One of the most striking paintings here is by an artist known only as Saraceni’s Lodger (Pensionato de Saraceni.) Saraceni, who was also close to Caravaggio, is represented elsewhere in the show, but this composition by his “lodger” of the Denial of St Peter is strikingly original. Caravaggio painted the subject, but this unknown painter takes his own approach to create an electrifying confrontation. Peter, seated, is in partial shadow. As his young accuser stands over him, her face and hands catch the light. Her profile is startlingly abbreviated as the artist observes how light can disrupt the accepted way things look. This points forward to Vermeer, beyond Caravaggio indeed, but not unconnected all the same. There is similar treatment of the profile of Tobias in Tobias and the Angel, by another unknown painter, but the artist also makes a visual pun with the profile of the fish Tobias is carrying. The Concert by Hendrik Terbruggen, one of many paintings following Caravaggio’s early scenes of music making, card playing and the like, shows the same willingness to accept the evidence of what he sees, not what he knows is there. Georges de la Tour’s investigation of light is even more striking. Eerily simplified by the light of a single candle, his Dice Players seem strangely modern.

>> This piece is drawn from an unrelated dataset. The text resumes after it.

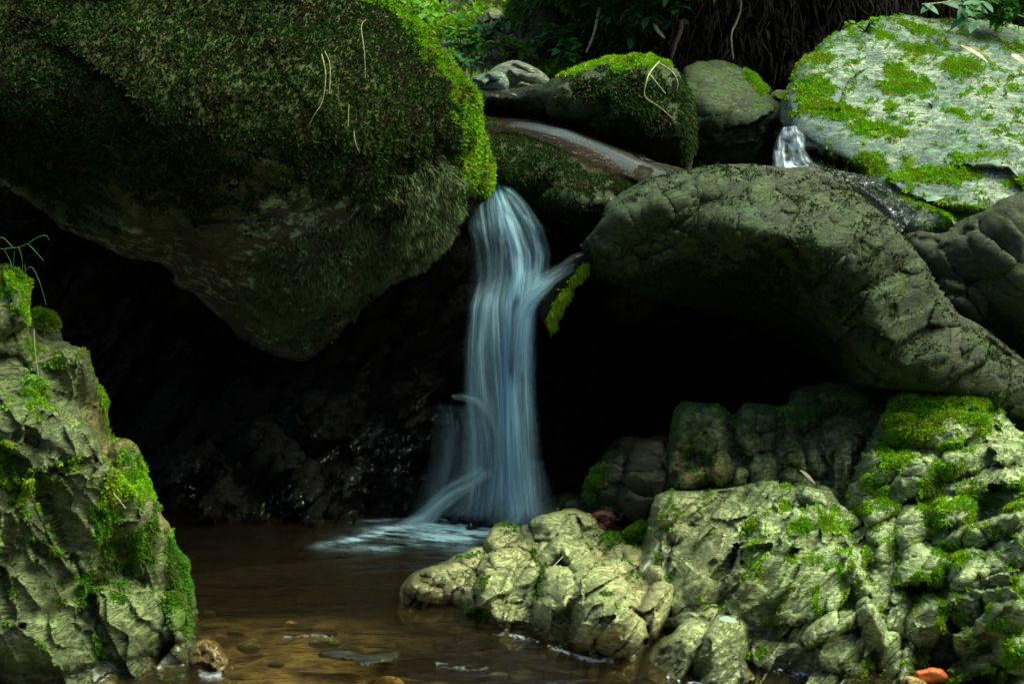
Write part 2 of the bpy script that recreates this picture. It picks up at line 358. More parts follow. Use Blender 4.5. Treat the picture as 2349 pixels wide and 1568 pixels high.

There is much else to intrigue here. There may be something very pointed in the painting of Susanna and the Elders by Orazio Gentileschi’s gifted daughter, Artemisia, for instance. She, like Susanna, had experienced the vagaries of justice, or rather of injustice. She was raped by the artist Agostino Tassi. He was tried, but acquitted. In Cymon and Pero, the story of an old man kept alive in prison by his daughter feeding him from her breast, Dirk van Baburen’s graphic realism is really quite uncomfortable. The old man’s very dirty feet are a special study with an impeccable pedigree in Caravaggio’s own work, however. Jusepe de Ribera’s depiction of old age in his paintings of Saint Onufrius and also of poor old St Bartholomew being flayed alive is equally unflinching. It suggests Rembrandt and you do feel that perhaps he and Velazquez too, both as close to Caravaggio in time and as much influenced by him as are many here, represent a stage beyond Caravaggio that the show might also have visited.